No ha de extrañar al que en estos días visita Jerez, si a la hora de encontrarse con aquel "Flamenco auténtico" que tanto se le ha vendido, se presume habita aquí, no se lo tope de cara de primeras. Ni juzgar severamente a los que no llegan a saciar su apetito con oficiales u oficiosos espectáculos despachados para cubrir expediente. Esquivo con quien forzando la situación lo busca, suele ofrecer sus bondades a aquel que de él sin condiciones se enamora. El Flamenco en Jerez es cuántico.

Y es que en una ciudad que se levanta según sople el Levante, bien anarquista, bien señorito, resulta fácil dejarse llevar por esa ceremonia de la confusión que es su gestión. Superada esta primera impresión, lo aconsejable es dejarse llevar, sin prejuicios, por su latir a compás de bulerías. Buena cuenta de esto dan quienes abarrotan peñas, tabancos y sucedáneos, desterrado ya el cartel de "Prohibido el Cante" en este su segundo advenimiento. Auténticos laboratorios del Flamenco muy a propósitos para que se dé su singular alquimia. Que a fuerza de compartir un espacio en el que a menudo se sacrifica la comodidad por mor del buen ambiente, atraídos entre oles y palmas, se comportan cual partículas subatómicas. Es la física cuántica del Flamenco.

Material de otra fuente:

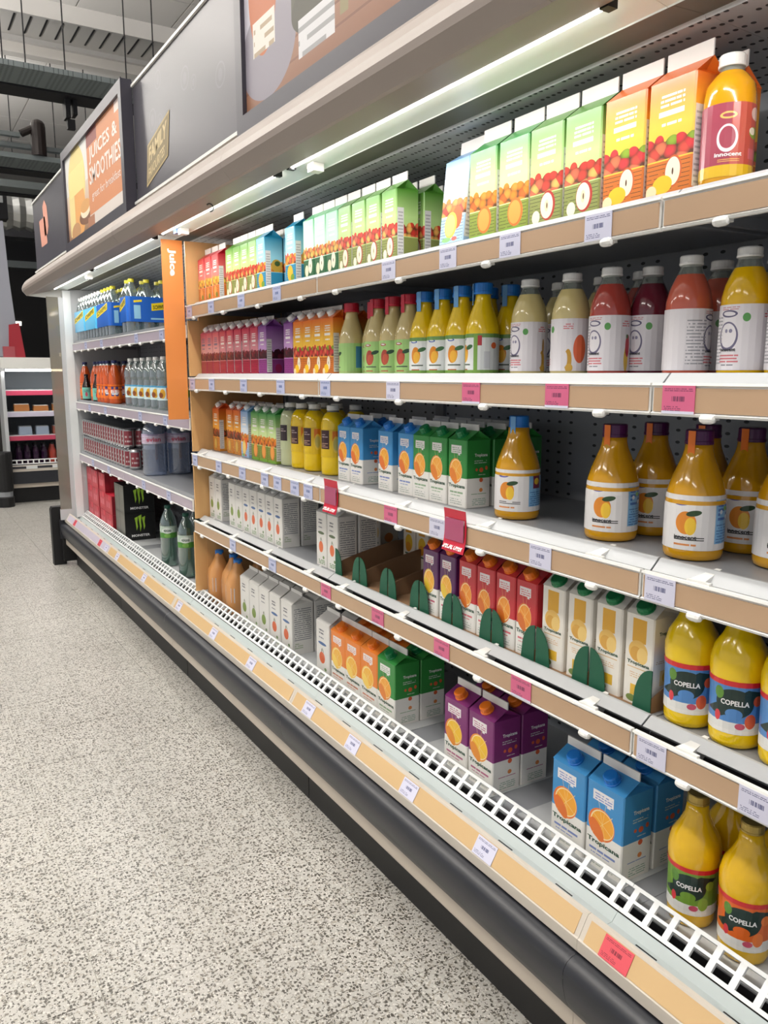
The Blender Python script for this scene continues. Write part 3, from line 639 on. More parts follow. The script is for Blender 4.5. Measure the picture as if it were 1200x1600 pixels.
# branded orange juice cartons
def trop(name, col, fruit, fruit2, ink, split=.44, dots='#e0653a'):
    a = Art(name, [(0, '#e9e6df'), (.1, '#edebe5')], .3, .3)
    a.r(0, 2, split, 1.3, col)
    F = split+.10
    a.e(.42, F, .38, .185, fruit2).e(.44, F+.006, .34, .165, '#f7dfae').e(.45, F+.008, .32, .150, fruit)
    for k in range(4): a.r(.45-.31, .45+.31, F+.005, F+.013, '#f6cf86', k*pi/4+.3)
    a.e(.30, F-.08, .22, .09, fruit2, .4)
    a.r(.15, .74, .80, .92, '#e9e4e4').r(.56, .66, .775, .81, '#e9e4e4').ln(.20, .70, .815, .905, 3, ink, .45, .40, 22)
    a.ln(.10, .85, .205, .240, 1, ink, .75, .35, 20).ln(.15, .70, .165, .185, 1, ink, .6, .4, 22).ln(.10, .80, .04, .14, 3, '#9aa59a', .35, .42, 22)
    a.e(1.62, .56, .085, .035, dots).e(1.42, .565, .05, .022, dots).e(1.84, .585, .055, .03, dots).e(1.62, .41, .08, .033, dots).e(1.62, .26, .075, .03, '#df8a4a')
    a.ln(1.32, 1.85, .66, .72, 2, '#c9cfc9', .4, .4, 20).ln(1.5, 1.8, .485, .50, 1, '#d8d8d0', .6, .4, 20).ln(1.2, 1.85, .20, .215, 1, ink, .7, .3, 20).ln(1.25, 1.85, .04, .15, 4, '#7fa58c', .35, .40, 16)
    return a.done()
trop('art_blue_oj', '#3f8fca', '#f3a72e', '#e5752a', '#7d8fc4'); trop('art_green_oj', '#2f8a3c', '#f2a63a', '#e5822a', '#8fae8a')
trop('art_orange_oj', '#e8822c', '#f1b53a', '#f5cf5c', '#d9886a'); trop('art_purple_oj', '#7d2a6e', '#f2c12c', '#e8902a', '#b86a8c')
trop('art_red_oj', '#c92f38', '#f0952c', '#d9702a', '#d9707a', .42); trop('art_plum_oj', '#5a1f5e', '#f0ae35', '#e8c23a', '#c9607a', .42)
def slim(name):
    a = Art(name, '#ece7dd', .3, .3)
    a.r(.24, .76, .70, .96, '#e2a92c').e(.48, .60, .36, .12, '#e9bd62').e(.40, .57, .22, .08, '#dba548').e(.64, .56, .2, .09, '#efcb7a').r(.10, .9, .405, .415, '#d8b27c').ln(.2, .8, .30, .37, 3, '#d9b58a', .4, .4, 20).r(.25, .75, .10, .22, '#e2b436').e(.3, .06, .2, .04, '#7a8c4a')
    a.r(1.3, 1.9, .25, .42, '#e9c98a').e(1.6, .34, .2, .07, '#e2a92c').ln(1.1, 1.9, .50, .54, 2, '#c9a57a', .4, .4, 14); return a.done()
slim('art_white_gold')
a = Art('art_yellow_slim', '#e9e0d0', .3, .3); a.r(.2, .75, .70, .98, '#e8a52c').e(.5, .52, .33, .15, '#f0c030').e(.45, .44, .25, .09, '#e89a2a').r(.15, .8, .30, .33, '#3a5a4a').e(1.45, .42, .25, .09, '#e8944a').r(1.2, 1.8, .76, .80, '#5a5f4a').done()
def basic(name, fruit, belt):
    a = Art(name, '#e3e1dc', .38, .2)
    a.ln(.22, .62, .79, .90, 2, '#6a6a70', .55, .38, 18).ln(.22, .6, .71, .75, 1, '#8a8a90', .6, .35, 20)
    if belt: a.e(.48, .62, .33, .028, belt)
    a.e(.46, .36, .23, .105, fruit).e(.40, .365, .12, .07, fruit).r(.40, .45, .46, .52, '#4a4a30', .3).e(.52, .50, .08, .015, '#5c7a3a', .5)
    a.ln(.2, .85, .04, .13, 3, '#7c9a6a', .6, .38, 9).e(.72, .17, .09, .03, '#6a8a52')
    a.ln(1.1, 1.9, .28, .93, 16, '#8a8c90', .40, .36, 14).ln(1.1, 1.5, .12, .24, 3, '#a9b59a', .5, .38, 10); return a.done()
basic('art_white_apple', '#7c9440', None); basic('art_white_orange', '#dc6a3e', '#4a6a9c'); basic('art_white_orange_green', '#e0703e', '#5a6a4a')

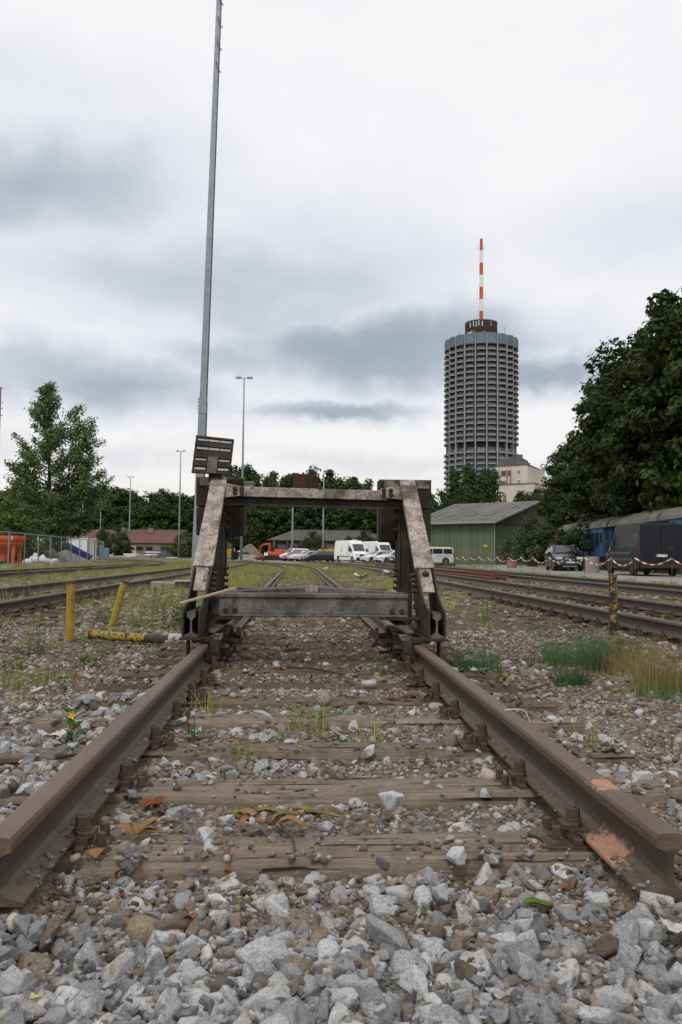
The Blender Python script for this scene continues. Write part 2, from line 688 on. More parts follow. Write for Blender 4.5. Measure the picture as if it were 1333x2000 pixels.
M['gravel_road'] = mat('grey_gravel_road', (.27, .265, .25), (.20, .195, .18), (.13, .125, .11), s=.35, s3=.22, t3=.6, w3=.15, bump=.3, bs=30, rough=.95)
M['yard'] = mat('yard_gravel', (.22, .20, .17), (.16, .145, .12), (.10, .10, .05), s=.25, s3=.18, t3=.55, w3=.1, bump=.3, bs=20, rough=.95)
M['dirt_verge'] = mat('dusty_verge', (.20, .17, .13), (.13, .11, .08), (.08, .09, .035), s=.3, s3=.5, t3=.52, w3=.1, bump=.3, bs=20, rough=.95)
sheet('road', [(12.1, 12), (12.1, 60), (13.2, 75), (16, 86), (30, 86), (22, 66), (19.4, 50), (18.6, 12)], -.030, M['gravel_road'])
sheet('car_park', [(-8, 92), (13.0, 78), (15.9, 86.3), (29, 87), (22, 98), (14, 112), (14, 150), (-22, 150)], -.036, M['yard'])
sheet('verge', [(18.6, 12), (19.4, 50), (22, 66), (30, 86), (60, 100), (60, 12)], -.040, M['dirt_verge'])

# ------------------------------------------------------------------ rails and sleepers
RAIL = [(-.0625, 0), (-.0625, .010), (-.022, .024), (-.010, .034), (-.007, .05), (-.007, .095), (-.012, .106), (-.0335, .116), (-.0338, .136), (-.029, .146), (-.016, .149),
        (.016, .149), (.029, .146), (.0338, .136), (.0335, .116), (.012, .106), (.007, .095), (.007, .05), (.010, .034), (.022, .024), (.0625, .010), (.0625, 0)]


def rail_mat(name, paint=False, worn=(.128, .084, .062), dusty=.45):
    t = NT(name)
    P = t.n('ShaderNodeNewGeometry')
    pos = P.outputs['Position']
    sp = t.n('ShaderNodeSeparateXYZ')
    t.l(pos, sp.inputs[0])
    n1 = t.noise(3, 7, .65, vec=pos, stretch=(4, .35, 4))
    n2 = t.noise(45, 6, .6, vec=pos)
    rust = t.mix(t.ramp(n1, .35, .65), worn, tuple(c * .72 for c in worn))
    rust = t.mix(t.ramp(n2, .55, .75), rust, (.17, .095, .058))
    dust = t.mix(t.ramp(n2, .3, .7), (.115, .088, .062), (.07, .052, .037))
    low = t.ramp(t.math('ADD', sp.outputs[2], t.math('MULTIPLY', t.math('SUBTRACT', n1, .5), .05)), .045, .10, dusty + .3, 0)
    web = t.mix(t.ramp(n1, .35, .65), (.038, .028, .021), (.060, .045, .034))  # web darkened: shade below the rail head is put into its colour
    col = t.mix(t.ramp(sp.outputs[2], .125, .137), web, rust)
    col = t.mix(low, col, dust)
    if paint:
        for c, r in (((.762, 2.315, .17), .085), ((.69, 2.20, .03), .15)):
            d0 = t.n('ShaderNodeVectorMath', operation='SUBTRACT')
            t.l(pos, d0.inputs[0])
            d0.inputs[1].default_value = c
            d1 = t.n('ShaderNodeVectorMath', operation='MULTIPLY')
            t.l(d0.outputs[0], d1.inputs[0])
            d1.inputs[1].default_value = (1, 1, 2.6)
            d = t.n('ShaderNodeVectorMath', operation='LENGTH')
            t.l(d1.outputs[0], d.inputs[0])
            m_ = t.ramp(t.math('ADD', t.math('DIVIDE', d.outputs['Value'], r), t.math('MULTIPLY', t.math('SUBTRACT', t.noise(38, 6, .75, vec=pos), .5), 2.2)), .66, .78, .95, 0)
            col = t.mix(m_, col, t.mix(t.ramp(n2, .4, .7), (.42, .21, .135), (.27, .145, .10)))
    t.bump(t.math('ADD', n2, t.noise(160, 3, .6, vec=pos)), .6, .004)
    return t.done(col, t.ramp(n2, .3, .7, .42, .62), 0, .45)


M['rail'] = rail_mat('rusty_rail')
M['rail_paint'] = rail_mat('rusty_rail_with_orange_paint', True)
M['rail_grey'] = rail_mat('worn_grey_rail', False, (.105, .088, .074), .3)
M['rail_red'] = mat('bright_rust', (.17, .062, .032), (.11, .045, .028), (.20, .09, .05), s=3, s3=9, rough=.85, bump=.2, bs=50, stretch=(1, .2, 1))
M['iron'] = mat('rusted_iron', (.055, .034, .026), (.085, .050, .036), (.11, .07, .05), s=30, s3=80, rough=.8, bump=.4, bs=120, bd=.003)


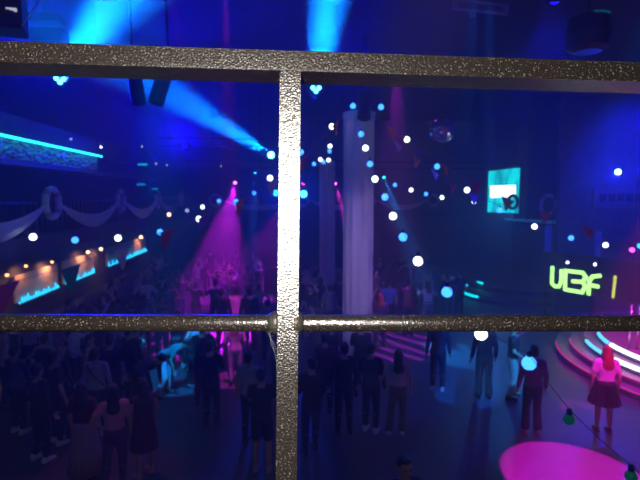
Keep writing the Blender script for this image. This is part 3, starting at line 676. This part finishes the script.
# joints in a standing frame facing -Y; left side = +X
POSES = {
 'idle':   dict(eL=(.235, .02, 1.12), wL=(.25, -.05, .88), eR=(-.235, .02, 1.12), wR=(-.25, -.05, .88), kL=(.10, -.02, .48), aL=(.11, 0, .085), kR=(-.10, -.02, .48), aR=(-.11, .02, .085)),
 'hips':   dict(eL=(.33, .08, 1.17), wL=(.19, -.04, 1.0), eR=(-.235, .02, 1.12), wR=(-.24, -.08, .88), kL=(.13, -.03, .48), aL=(.17, .02, .085), kR=(-.10, -.02, .48), aR=(-.09, 0, .085)),
 'drink':  dict(eL=(.23, .0, 1.13), wL=(.16, -.22, 1.22), eR=(-.24, .03, 1.13), wR=(-.23, -.1, .9), kL=(.1, -.03, .48), aL=(.13, .05, .085), kR=(-.1, -.02, .48), aR=(-.12, -.08, .085)),
 'up':     dict(eL=(.30, -.05, 1.55), wL=(.22, -.12, 1.80), eR=(-.30, -.05, 1.55), wR=(-.2, -.12, 1.79), kL=(.12, -.05, .48), aL=(.15, .0, .085), kR=(-.12, -.03, .48), aR=(-.15, .05, .085)),
 'oneup':  dict(eL=(.28, -.04, 1.57), wL=(.14, -.14, 1.78), eR=(-.27, -.02, 1.14), wR=(-.20, -.22, 1.05), kL=(.12, -.10, .49), aL=(.15, .0, .085), kR=(-.11, -.03, .48), aR=(-.15, .08, .085)),
 'reach':  dict(eL=(.38, -.1, 1.27), wL=(.55, -.26, 1.36), eR=(-.25, .02, 1.13), wR=(-.2, -.18, 1.0), kL=(.12, -.06, .48), aL=(.16, -.03, .085), kR=(-.12, -.03, .48), aR=(-.14, .08, .085)),
 'phone':  dict(eL=(.20, -.10, 1.17), wL=(.08, -.30, 1.33), eR=(-.20, -.10, 1.17), wR=(-.08, -.28, 1.28), kL=(.10, -.02, .48), aL=(.11, 0, .085), kR=(-.10, -.02, .48), aR=(-.11, .03, .085)),
 'walk':   dict(eL=(.25, .09, 1.14), wL=(.26, .05, .9), eR=(-.25, -.06, 1.13), wR=(-.24, -.2, .93), kL=(.09, -.18, .50), aL=(.09, -.28, .10), kR=(-.09, -.02, .47), aR=(-.09, .22, .10)),
 'bend':   dict(eL=(.23, -.15, 1.2), wL=(.2, -.36, 1.14), eR=(-.23, -.15, 1.2), wR=(-.2, -.36, 1.14), kL=(.14, -.10, .49), aL=(.18, .02, .085), kR=(-.14, -.10, .49), aR=(-.18, .1, .085), bend=62),
 'dance':  dict(eL=(.33, -.05, 1.22), wL=(.24, -.24, 1.36), eR=(-.34, -.02, 1.2), wR=(-.3, -.22, 1.3), kL=(.15, -.12, .49), aL=(.22, .0, .085), kR=(-.13, -.06, .48), aR=(-.16, .1, .085), bend=8),
}
def bender(ps):
    a0 = D(ps.get('bend', 0))
    def B(p):
        p = Vector(p)
        if a0 == 0: return p
        a = a0*min(1, max(0, (p.z-.88)/.22)); piv = Vector((0, 0, .95))
        return piv + Matrix.Rotation(a, 3, 'X') @ (p-piv) + Vector((0, .0, 0))
    return B
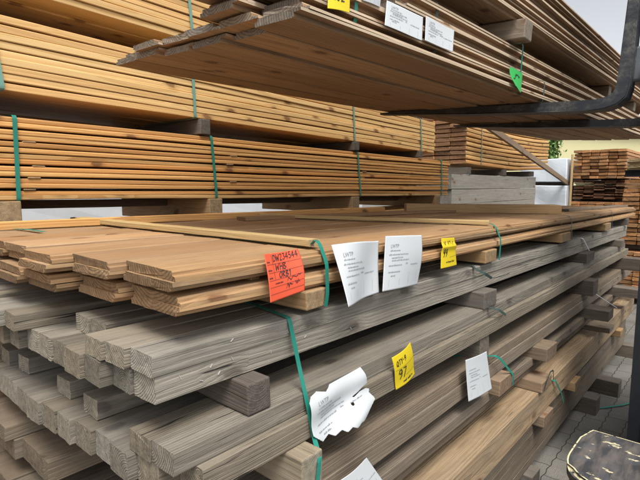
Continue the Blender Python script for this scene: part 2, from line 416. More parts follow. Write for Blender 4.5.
w = bpy.data.worlds.new('World'); S.world = w; w.use_nodes = True
nt = w.node_tree; bg = nt.nodes['Background']
sky = nt.nodes.new('ShaderNodeTexSky'); sky.sky_type = 'NISHITA'; sky.sun_disc = False
SUN_EL, SUN_AZ = R(61), R(-125)      # direction towards the sun in the XY plane: behind and right of the camera
sky.sun_elevation = SUN_EL; sky.sun_rotation = R(90)-SUN_AZ
sky.dust_density = 3; sky.ozone_density = 1
bw = nt.nodes.new('ShaderNodeRGBToBW'); nt.links.new(sky.outputs[0], bw.inputs[0])
mul = nt.nodes.new('ShaderNodeMix'); mul.data_type = 'RGBA'; mul.blend_type = 'MULTIPLY'; mul.inputs[0].default_value = 1
nt.links.new(bw.outputs[0], mul.inputs[6]); mul.inputs[7].default_value = (.97, 1.0, 1.04, 1)
mx = nt.nodes.new('ShaderNodeMix'); mx.data_type = 'RGBA'; mx.inputs[0].default_value = .95
nt.links.new(sky.outputs[0], mx.inputs[6]); nt.links.new(mul.outputs[2], mx.inputs[7])
nt.links.new(mx.outputs[2], bg.inputs[0]); bg.inputs[1].default_value = .12
sl = bpy.data.lights.new('sun', 'SUN'); sl.energy = 1.5; sl.angle = R(25); sl.color = (1, .95, .87)
so = bpy.data.objects.new('sun', sl); C.objects.link(so)
sd = Vector((math.cos(SUN_EL)*math.cos(SUN_AZ), math.cos(SUN_EL)*math.sin(SUN_AZ), math.sin(SUN_EL)))
so.rotation_euler = sd.to_track_quat('Z', 'Y').to_euler(); so.location = (0, -6, 12)

cam = bpy.data.cameras.new('camera'); cam.sensor_width = 36; cam.lens = 27; cam.clip_start = .02; cam.clip_end = 1500
co = bpy.data.objects.new('camera', cam); C.objects.link(co); S.camera = co
psi, phi = R(41.337), R(6.537)
co.location = (0, 0, 1.6); co.rotation_euler = (R(90)-phi, 0, psi-R(90))
S.view_settings.view_transform = 'Standard'; S.view_settings.look = 'None'; S.view_settings.exposure = 1.27; S.view_settings.gamma = 1
S.view_settings.use_curve_mapping = False

# ------------------------------------------------------------------ MAIN STACK
# --- orange cladding bundle
F = frame((0, .80, 1.349), 0, -.011)
cw, ct = .194, .0218
XT = [[.500, .478, .425, .405, .440, .430], [.505, .482, .418, .412, .432, .44], [.484, .452, .402, .435, .420, .45], [.490, .458, .408, .428, .425, .46]]
for c in range(4):
    for j in range(6):
        prof = 'lip_high' if c % 2 == 0 else 'lip_low'
        z = c*(ct-.0012) + (.0125 if c >= 2 else 0)
        me = board_mesh('cladding_board', 5.14 + .03*((c+j) % 3), cw-.003, ct-.0018, 'clad', prof, (c*2+j) % 5, .0035, .0012)
        lab = 'orange-brown cladding board, %s course from the top, %s from the front of its bundle' % (ORD[3-c], ORD[j])
        put('cladding_board', me, F, XT[c][j]+rnd.uniform(-.004, .004), j*cw + (.02 if c < 2 and j else 0), z, lab, 'board', 'orange cladding boards of the top bundle')
for i, x in enumerate((.72, 1.35, 2.1, 3.2, 4.5)):
    o = link('sticker', bearer_mesh(1.1, .03, .0112, 'bearer', i)); o.location = (x, .83, 1.349-.011*x+2*(ct-.0012))
    tag(o, 'thin sticker between the two board pairs of the cladding bundle, %s from the near end' % ORD[i], 'sticker', 'stickers in the cladding bundle')
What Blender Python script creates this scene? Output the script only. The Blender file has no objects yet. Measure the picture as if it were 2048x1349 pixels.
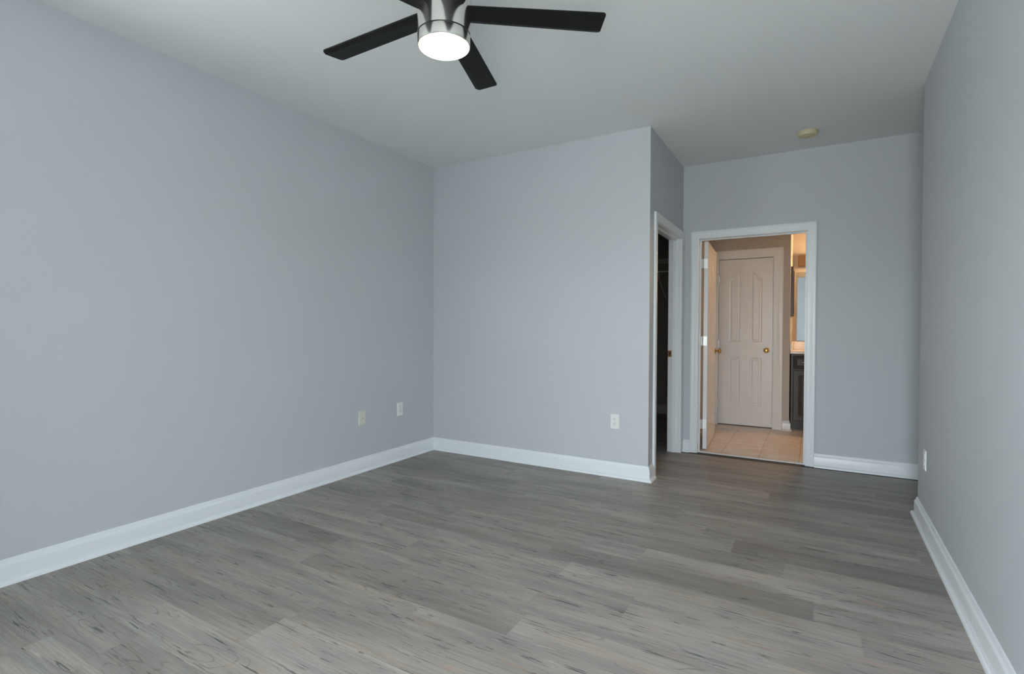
import bpy, bmesh, math, random
from mathutils import Vector, Matrix
C = bpy.context.scene.collection
S = bpy.context.scene
PI = math.pi

# ------------------------------------------------------------------ camera, sky, exposure
F_PX = 1033.9
PITCH, ROLL, YAW, CZ = -0.0174, 0.0032, -0.5274, 1.1881
cam_data = bpy.data.cameras.new('camera')
cam_data.sensor_fit = 'HORIZONTAL'
cam_data.sensor_width = 36.0
cam_data.lens = 36.0 * F_PX / 2048.0
cam_data.clip_start = 0.02
cam_data.clip_end = 200
cam = bpy.data.objects.new('camera', cam_data)
C.objects.link(cam)
fw = Vector((math.sin(YAW) * math.cos(PITCH), math.cos(YAW) * math.cos(PITCH), math.sin(PITCH)))
rt = Vector((math.cos(YAW), -math.sin(YAW), 0))
up = rt.cross(fw)
r2 = rt * math.cos(ROLL) + up * math.sin(ROLL)
u2 = -rt * math.sin(ROLL) + up * math.cos(ROLL)
cam.matrix_world = Matrix(((r2.x, u2.x, -fw.x, 0), (r2.y, u2.y, -fw.y, 0), (r2.z, u2.z, -fw.z, CZ), (0, 0, 0, 1)))
S.camera = cam

S.view_settings.view_transform = 'Standard'
S.view_settings.look = 'None'
S.view_settings.gamma = 1.0
S.view_settings.use_curve_mapping = False
S.view_settings.exposure = 1.68
S.cycles.max_bounces = 14
S.cycles.diffuse_bounces = 8
S.cycles.use_denoising = True

SKY_STRENGTH = 9.6
world = bpy.data.worlds.new('overcast_sky')
S.world = world
world.use_nodes = True
wn = world.node_tree
wn.nodes.clear()
w_out = wn.nodes.new('ShaderNodeOutputWorld')
w_bg = wn.nodes.new('ShaderNodeBackground')
w_tc = wn.nodes.new('ShaderNodeTexCoord')
w_sep = wn.nodes.new('ShaderNodeSeparateXYZ')
w_ramp = wn.nodes.new('ShaderNodeValToRGB')
w_map = wn.nodes.new('ShaderNodeMapRange')
w_map.inputs['From Min'].default_value = -1
w_map.inputs['From Max'].default_value = 1
wn.links.new(w_tc.outputs['Generated'], w_sep.inputs[0])
wn.links.new(w_sep.outputs['Z'], w_map.inputs['Value'])
wn.links.new(w_map.outputs[0], w_ramp.inputs[0])
e = w_ramp.color_ramp.elements
e[0].position, e[0].color = 0.49, (0.58, 0.59, 0.57, 1)
e[1].position, e[1].color = 0.515, (0.90, 0.95, 1.0, 1)
wn.links.new(w_ramp.outputs[0], w_bg.inputs['Color'])
w_bg.inputs['Strength'].default_value = SKY_STRENGTH
wn.links.new(w_bg.outputs[0], w_out.inputs['Surface'])

# ------------------------------------------------------------------ measured room
H = 2.74
XL, YB, XC, YF = -3.2064, 3.9779, -1.0925, 5.1478
XR, YR, SLOPE = 0.5898, 4.1482, -0.0154
YREAR = -0.60
T = 0.115
def xr(y): return XR + SLOPE * (YR - y)
# far doorway (to the bathroom) and closet doorway
DX0, DX1, DZ = -0.943, -0.053, 2.038
CY0, CY1 = 4.172, 5.058
YFB = YF + T                 # bathroom face of the far wall
YI = 6.80                    # wall with the small white door
XV = -0.232                  # corner where the vanity alcove begins
YV = 7.45                    # wall behind the vanity
WIN = [(-0.74, -0.41), (-0.13, 0.46)]
WZ0, WZ1 = 0.18, 2.06
SIDE_WIN = (-0.44, 0.60)      # unseen window added in the left wall to brighten the right side
SZ0, SZ1 = 1.18, 2.03

# ------------------------------------------------------------------ materials
def new_mat(name):
    m = bpy.data.materials.new(name)
    m.use_nodes = True
    return m, m.node_tree, m.node_tree.nodes['Principled BSDF']

def N(nt, kind, **kw):
    n = nt.nodes.new(kind)
    for k, v in kw.items():
        if hasattr(n, k): setattr(n, k, v)
        else: n.inputs[k].default_value = v
    return n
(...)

Y el milagro acontece, se destierran las decepciones pasadas a resultas de espectáculos diseñados con la frialdad de la escuadra y el cartabón que en vano pretenden invocarle, el mal sabor del gato por liebre servido se disipa ante la exquisitez de un manjar para sibaritas muchas veces improvisado. En un instante esa autenticidad reclamada se materializa valiéndose de algún paisano anónimo, que mientras camina rumbo a no se sabe dónde esboza una soleá o un jondo quejío. Demostrándose que el Flamenco sigue dejándose ver en este Jerez imprevisible y cuántico de esta primera mitad del siglo XXI.